Letter to the Diocese from Bishop Andrew

Dear Friends in Christ,

Mary, can I read something to you?

Holidays have always been partly about reading. From an early age, my mother insisted that we read over the summer to keep up with our literary skills during vacation. Each day, time was set apart for reading, just like time for practising piano or washing the dishes or taking out the garbage or attending to other domestic chores.

It wasn’t always an easy sell to read when there were so many other holiday options, like swimming, biking and hanging with friends. Yet every once in a while, a book offered a better adventure: Gulliver’s TravelsThe Lion, the Witch and the Wardrobe, and A Wrinkle in Time are just a few that come to mind.  Summer reading still remains an integral part of summer for me.

Mary, can I read something to you?

This summer, I asked that question often while reading Born to Run by Bruce Springsteen. It has been a great read. While I have always been a fan of his music, the book puts into perspective one artist’s journey, struggle, passion and need to express musically a narrative that touches the soul. As I read his story, I found myself going back to listen again to songs that I have not heard in some time, back to a time when all my Springsteen albums were on vinyl. Going back helps put the narrative into a new context.

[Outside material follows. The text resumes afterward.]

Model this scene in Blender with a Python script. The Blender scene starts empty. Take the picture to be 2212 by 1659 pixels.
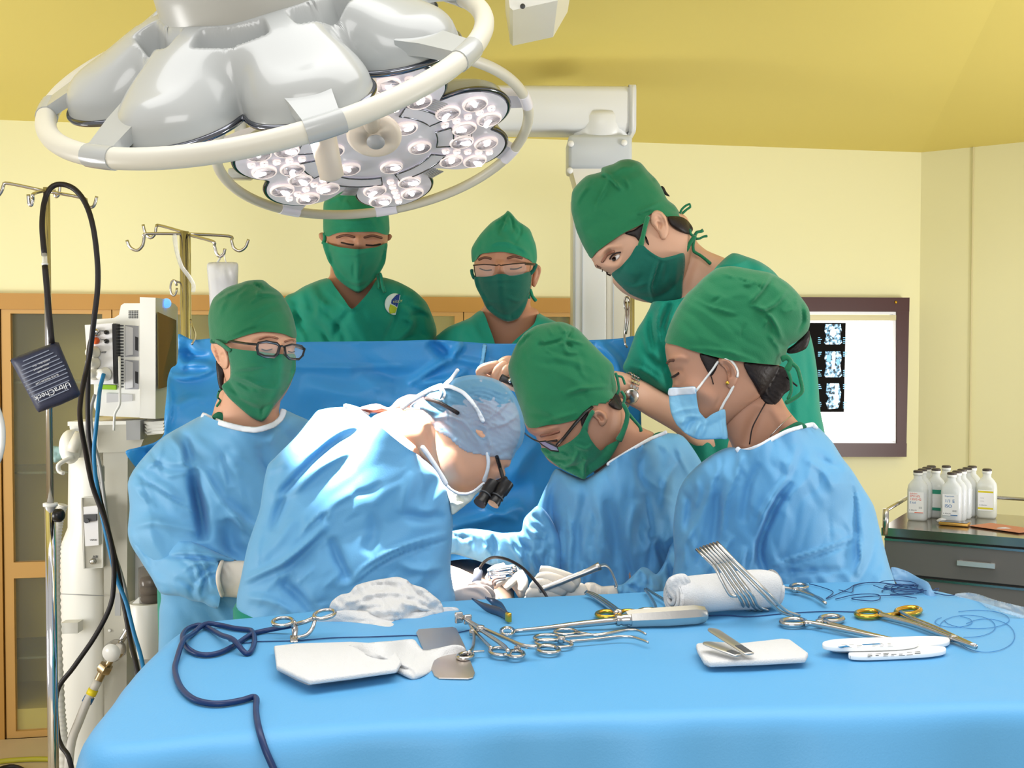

My favourite Bruce Springsteen album is still Darkness on the Edge of Town, released in 1978. Perhaps that is no surprise, with song titles like Streets of Fire, Badlands, The Promised Land, Adam Raised a Cain. The narrative of those songs not only resonated with the 17-year-old version of myself – a self trying to find purpose, place, identity and meaning – but the lyrics and the passion with which he sang them also revealed the cracks in the American Dream (Canadian, too), exposed the places of discord and injustice and pined for a better way. While not fully articulated at the time, those words were also mingling with what I was hearing, seeing, touching and praying on a Sunday morning.

While songwriters like Springsteen may not purposely write from an overtly religious perspective, I am one of those people who can’t help but be attracted to art that intentionally or unintentionally reveals the biblical narrative, often when you least expect it. In listening to those old songs again, I heard some new things that, well, I just hadn’t heard before.

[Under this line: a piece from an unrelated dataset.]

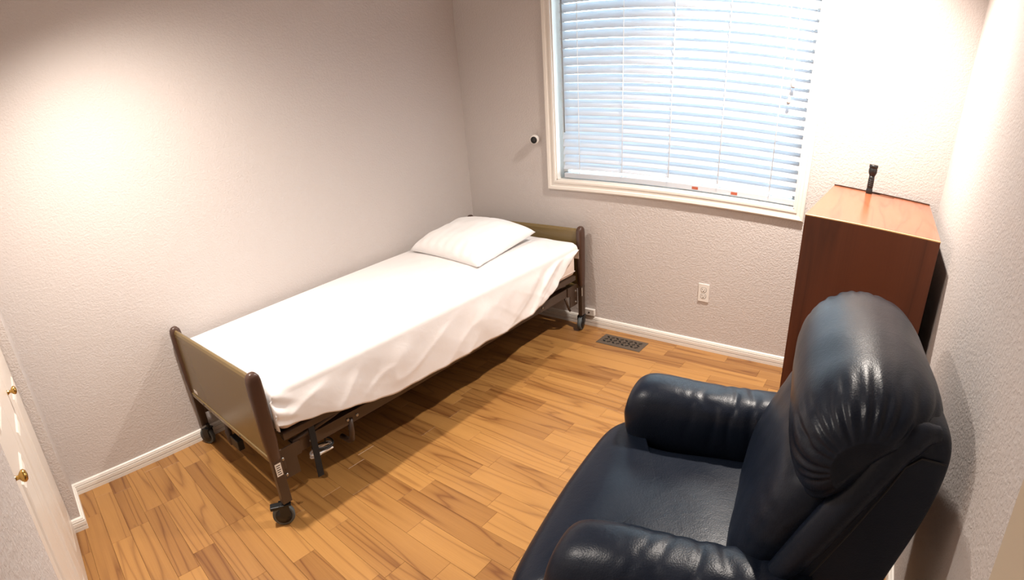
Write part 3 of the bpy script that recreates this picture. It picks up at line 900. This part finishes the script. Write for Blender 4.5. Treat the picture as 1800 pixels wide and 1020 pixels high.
for s, z in levels:
    ring = []
    for q in ol_:
        u, v = cc.x + (q.x - cc.x) * s, cc.y + (q.y - cc.y) * s
        zz = z - .035 * smoothstep(.20, .37, u) * smoothstep(.30, .43, z)
        zz += wrinkle(Vector((u, v, 3)), 6, .004) * smoothstep(.38, .43, z)
        if z > .38:   # gathers at the arm fronts
            for sv in (-1, 1):
                dd = math.hypot(u - .20, v - sv * .27); zz += .0025 * math.exp(-(dd / .07) ** 2) * math.sin((v * sv) * 120)
        ring.append(P(u, v, zz))
    rings.append(ring)
o = loft('seat_cushion', rings, M['leather'], ch, True, 1)

# lower body / base
def rbox_rings(u0, u1, v0, v1, z0, z1, r=.03):
    rings = []
    for z, ins in ((z0, r), (z0 + r * .3, r * .3), (z0 + r, 0), (z1 - r, 0), (z1 - r * .3, r * .3), (z1, r)):
        pts = []
        for k in range(32):
            t = 2 * math.pi * (k + .5) / 32
            pts.append(P((u0 + u1) / 2 + ((u1 - u0) / 2 - ins) * se(math.cos(t), .28), (v0 + v1) / 2 + ((v1 - v0) / 2 - ins) * se(math.sin(t), .28), z))
        rings.append(pts)
    return rings
loft('base_frame', rbox_rings(-.36, .27, -.375, .375, .07, .36), M['leather'], ch)
loft('footrest_panel', rbox_rings(.262, .315, -.33, .33, .09, .33, .02), M['leather'], ch)
for u in (-.30, .20):
    for v in (-.31, .31):
        b2 = bmesh.new(); tube_bm(b2, [P(u, v, 0), P(u, v, .075)], .025, 14); bm_obj('foot', b2, M['black'], ch)

# rolled arms
def arm(sv):
    c_v = sv * .340; rings = []
    N = 60; uf, ub = (.262 if sv > 0 else .222), -.36
    for i in range(N + 1):
        t = i / N
        u = uf + (ub - uf) * t
        e = min(1.0, (1 - (1 - min(1, t / .16)) ** 2.6)) ** .42 if t < .16 else 1.0
        e = max(e, .03)
        ring = []
        pl = smoothstep(.22, .55, t) * .9 + .1
        for k in range(48):
            a = 2 * math.pi * k / 48
            x, y = math.cos(a), math.sin(a)
            rv = .104 * se(x, .82); rz = (.112 if y > 0 else .20) * se(y, .80)
            if y < 0: rv *= 1 - .16 * (-y)
            cz = .505 - (.018 + .030 * smoothstep(.34, 0, t) if sv < 0 else .008 * smoothstep(.2, 0, t))
            # transverse creases over the roll
            cr = -abs(math.sin(t * 30 + 2.6 * noise.noise(Vector((a * .8, t * 7, sv * 3))))) ** 14 * .0045 * pl * smoothstep(-.2, .5, y + .3 * x * -sv)
            wr = noise.noise(Vector((u * 11, math.cos(a) * 1.4 + sv, math.sin(a) * 1.4))) * .0025
            k2 = 1 + (cr + wr) / .11
            dip = -.012 * math.sin(math.pi * t)
            ring.append(P(u + (0.0), c_v + rv * k2 * (.55 + .45 * e if e < 1 else 1), cz + rz * k2 * e + dip * (y > 0)))
        rings.append(ring)
    o = loft('arm', rings, M['leather'], ch, True, 1)
    return o
arm(1); arm(-1)
# outer side panels below the arms
for sv in (-1, 1):
    r_ = rbox_rings(-.36, .235, *(sorted((sv * .30, sv * .425))), .075, .46, .03)
    loft('side_panel', r_, M['leather'], ch)

# back shell: reclined slab with its profile in the (u, z) plane
def sweep_v(name, prof, vh, n_end, N, mat, centre, nv=48, fn=None, sub=1, endpow=1.0):
    rings = []
    for i in range(nv + 1):
        tau = -1 + 2 * i / nv
        tau = math.copysign(1 - (1 - abs(tau)) ** 1.7, tau)      # denser at the ends
        s = max(0.02, (1 - abs(tau) ** n_end)) ** (1 / n_end)
        ring = []
        for k, q in enumerate(prof):
            u = centre[0] + (q.x - centre[0]) * s; z = centre[1] + (q.y - centre[1]) * s
            v = tau * vh
            if fn:
                du, dz2, dv = fn(u, v, z, tau, k / len(prof), q)
                u += du; z += dz2; v += dv
            ring.append(P(u, v, z))
        rings.append(ring)
    return loft(name, rings, mat, ch, True, sub)

shell = catmull([(-.24, .16, 0), (-.22, .40, 0), (-.258, .55, 0), (-.335, .70, 0), (-.42, .86, 0), (-.465, .945, 0), (-.50, .972, 0), (-.555, .962, 0), (-.583, .92, 0), (-.570, .80, 0), (-.525, .64, 0), (-.475, .45, 0), (-.42, .18, 0), (-.33, .14, 0)], 5)
def sh_fn(u, v, z, tau, t, q): return (wrinkle(Vector((u, v, z)), 7, .003), 0, 0)
sweep_v('back_shell', shell, .345, 14, 0, M['leather'], (-.43, .56), 40, sh_fn)
# padded edge rolls down both sides of the back
for sv in (-1, 1):
    pts = [P(u, sv * v, z) for u, v, z in ((-.238, .330, .42), (-.266, .330, .54), (-.318, .331, .64), (-.375, .331, .75), (-.42, .331, .835), (-.455, .330, .90), (-.480, .326, .935), (-.510, .318, .950), (-.545, .31, .945))]
    sm = []
    for i in range(len(pts) - 1):
        for j in range(5): sm.append(pts[i].lerp(pts[i + 1], j / 5))
    sm.append(pts[-1])
    for _ in range(4):
        sm = [sm[0]] + [(sm[i - 1] + sm[i] * 2 + sm[i + 1]) / 4 for i in range(1, len(sm) - 1)] + [sm[-1]]
    rad = [(.022 + .013 * min(1, i / 12)) * (1 - .45 * smoothstep(.8, 1, i / (len(sm) - 1))) for i in range(len(sm))]
    tube('edge_roll', sm, rad, M['leather'], ch, 16)
    off = side_l * (sv * .3475)
    seam = [P(u, 0, z) + side_l * (sv * .3445) for u, z in ((-.275, .38), (-.300, .50), (-.355, .61), (-.415, .73), (-.462, .83), (-.488, .890), (-.515, .912), (-.566, .902))]
    tube('seam', seam, .0022, M['thread'], ch, 6)

# lumbar cushion
lum = catmull([(-.175, .42, 0), (-.158, .50, 0), (-.185, .60, 0), (-.225, .70, 0), (-.27, .79, 0), (-.34, .84, 0), (-.43, .80, 0), (-.40, .66, 0), (-.33, .52, 0), (-.28, .41, 0)], 6)
def lum_fn(u, v, z, tau, t, q):
    w1 = wrinkle(Vector((u * 1.5, v * 2, z)), 6, .004)
    g = smoothstep(.55, .95, abs(tau)); pl = math.sin(z * 130 + tau * 6) * .0012 * g
    return (w1 + pl, 0, 0)
sweep_v('back_cushion', lum, .315, 5, 0, M['leather'], (-.31, .63), 44, lum_fn)

# headrest pillow
hrp = catmull([(-.305, .735, 0), (-.268, .80, 0), (-.258, .875, 0), (-.283, .95, 0), (-.345, 1.008, 0), (-.43, 1.030, 0), (-.515, 1.012, 0), (-.573, .965, 0), (-.590, .905, 0), (-.55, .865, 0), (-.47, .835, 0), (-.385, .755, 0), (-.345, .725, 0)], 8)
def hr_fn(u, v, z, tau, t, q):
    # tuck everything behind the edge-roll line inwards
    below = (z - .735) * .66 + (u + .30) * .75      # signed height above the roll line
    tuck = smoothstep(.03, -.05, below)
    dv_ = -v * .11 * tuck
    ang = math.atan2(z - .885, u + .40)
    g = smoothstep(.50, .97, abs(tau))
    ph = ang * 13 + 2.4 * noise.noise(Vector((ang * 2, tau * 2.5, .3)))
    pl = -(abs(math.sin(ph)) ** 7) * .012 * g * (1 - smoothstep(.985, 1.0, abs(tau)))
    w1 = wrinkle(Vector((u, v * .8, z)), 8, .005)
    d = pl + w1
    sag = -.012 * smoothstep(0, 1, abs(tau))
    return (math.cos(ang) * d, math.sin(ang) * d + .010 + sag * 0.3, dv_)
sweep_v('headrest', hrp, .366, 4.2, 0, M['leather'], (-.40, .885), 72, hr_fn)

…I’ll be on that hill with everything I got,

With lives on the line where dreams are found and lost,

I’ll be there on time and I’ll pay the cost

For wanting things that can be found

In the darkness on the edge of town.

Maybe it’s just a song about a man desperately seeking hope. Then again, maybe it’s about the hope that I know is found in the One who was willing to pay the cost for me and for you in the darkness on the edge of town.

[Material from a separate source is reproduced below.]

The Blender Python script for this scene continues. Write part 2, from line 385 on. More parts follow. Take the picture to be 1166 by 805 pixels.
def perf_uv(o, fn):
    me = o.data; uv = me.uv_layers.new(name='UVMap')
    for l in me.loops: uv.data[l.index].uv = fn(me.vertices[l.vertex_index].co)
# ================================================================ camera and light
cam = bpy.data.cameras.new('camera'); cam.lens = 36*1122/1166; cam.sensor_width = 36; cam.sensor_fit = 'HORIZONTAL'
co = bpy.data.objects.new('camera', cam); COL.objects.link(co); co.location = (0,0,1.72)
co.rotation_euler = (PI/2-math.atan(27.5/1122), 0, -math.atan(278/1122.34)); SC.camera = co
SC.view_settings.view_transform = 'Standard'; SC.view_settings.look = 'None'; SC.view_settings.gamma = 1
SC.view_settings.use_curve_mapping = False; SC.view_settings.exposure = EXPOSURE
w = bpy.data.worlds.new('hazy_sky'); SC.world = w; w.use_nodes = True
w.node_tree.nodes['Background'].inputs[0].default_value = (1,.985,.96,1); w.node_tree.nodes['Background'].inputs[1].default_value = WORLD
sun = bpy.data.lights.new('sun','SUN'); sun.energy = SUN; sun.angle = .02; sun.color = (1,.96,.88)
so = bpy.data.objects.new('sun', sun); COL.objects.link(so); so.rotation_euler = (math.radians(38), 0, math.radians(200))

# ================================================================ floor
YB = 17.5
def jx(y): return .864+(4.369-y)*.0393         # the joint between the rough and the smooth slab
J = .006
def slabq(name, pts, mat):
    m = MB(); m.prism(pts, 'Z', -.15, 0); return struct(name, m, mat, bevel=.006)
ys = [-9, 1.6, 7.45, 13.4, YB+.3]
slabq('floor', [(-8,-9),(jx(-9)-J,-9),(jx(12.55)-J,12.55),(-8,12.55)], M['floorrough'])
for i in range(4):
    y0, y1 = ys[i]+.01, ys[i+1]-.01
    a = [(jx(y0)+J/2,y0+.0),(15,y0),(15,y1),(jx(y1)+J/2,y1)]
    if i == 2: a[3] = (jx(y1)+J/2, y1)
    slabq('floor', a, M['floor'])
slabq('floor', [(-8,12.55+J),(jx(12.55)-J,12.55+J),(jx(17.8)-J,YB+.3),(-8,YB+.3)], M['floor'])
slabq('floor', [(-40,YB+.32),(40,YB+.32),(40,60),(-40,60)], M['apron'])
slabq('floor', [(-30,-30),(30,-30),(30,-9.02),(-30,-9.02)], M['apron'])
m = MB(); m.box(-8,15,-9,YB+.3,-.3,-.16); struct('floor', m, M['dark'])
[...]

One of the lines that Bruce Springsteen uses a few times in the book is, you can’t just tell them, you have to show them. In the wake of yet another act of police violence against a black man named Jacob Blake in Kenosha, Wisconsin, protests and demonstrations have been held not only in the streets of that community, but for the first time professional athletes from the NBA, WNBA, MLB and NHL collectively, in unified support, have walked out on playing games to make the point that words are not enough.

It’s time to demonstrate, to show. You and I are called to be the Church. And the Church is always summoned to demonstrate and show the love, mercy, and hope of Jesus Christ. It is a love willing to go where dreams are found and lost, so that the lost may be found.